Whether the suggestion in that opinion as to the power of this court, in chancery cases, to review the decision of a state court on both the law and the fact, is to be limited to cases in which the decree of that court is general upon the whole record, without specifically passing upon any question of fact, and whether the suggestion, especially if more broadly construed, can be reconciled with the earlier opinions of this court, already cited, upon writs of error to the circuit court of the United States in admiralty cases, or in cases tried according to the law of Louisiana, need not now be considered.

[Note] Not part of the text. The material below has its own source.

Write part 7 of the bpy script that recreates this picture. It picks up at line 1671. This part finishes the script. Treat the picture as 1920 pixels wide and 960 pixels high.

In Martin v. Marks, (1877,) upon a writ of error to the supreme court of Louisiana in an action in the nature of ejectment, Mr. Justice Miller, speaking for this court, said that the question whether a selection of swamp lands had in fact been filed by the surveyor general of Louisiana in the general land office was ‘not of that federal character which authorizes us to review the decision of the supreme court of Louisiana upon it.’ 97 U.S. 345 , 348.

In Kenney v. Effinger, (1885), this court dismissed a writ of error to the supreme court of appeals of the state of Virginia for reasons stated in the opinion delivered by Mr. Justice Field, as follows: ‘The writ of error brought by the trustee raises no federal question which we can consider. Whether the bond of Effinger was or was not executed with reference to Confederate notes is a question of fact for the state court, and not one of law for this court.’ 115 U.S. 577 , 6 Sup. Ct. 185.[151 U.S. 658, 672]   In Quimby v. Boyd, (1888,) in which various errors were assigned in a judgment of the supreme court of the state of Colorado between two adverse claimants of a lode, this court, speaking by the present chief justice, dismissed the writ of error for want of jurisdiction, because some of the objections made in this court had not been taken below, and ‘the other alleged errors involved questions either of fact or of state, and not of federal, law.’ 128 U.S. 488, 489 , 9 S. Sup. Ct. 147.

In California Powder Works v. Davis, supra, in which each party to a suit to quiet title claimed under a patent from the United States confirming a Mexican grant, and the judgment of the supreme court of California rested on the proposition of fact that the grant under which the plaintiff in error deraigned title was simulated and fraudulent, this court dismissed the writ of error for want of jurisdiction.

The case now before us is an action of ejectment, which was submitted to the supreme court of the same state, according to the local practice, upon findings of fact and a statement of evidence by an inferior court of the state. From the foregoing reasons and authorities it follows that this court cannot review the decision of the state court upon the question of fact whether the ledge, at the time when the town-site patent took effect, was known to be valuable for mining purposes; and, the only question of federal law in the case having been rightly decided by that court, its judgment is affirmed.

Mr Justice HARLAN concurred in the judgment of affirmance, but not in all the reasoning of the opinion.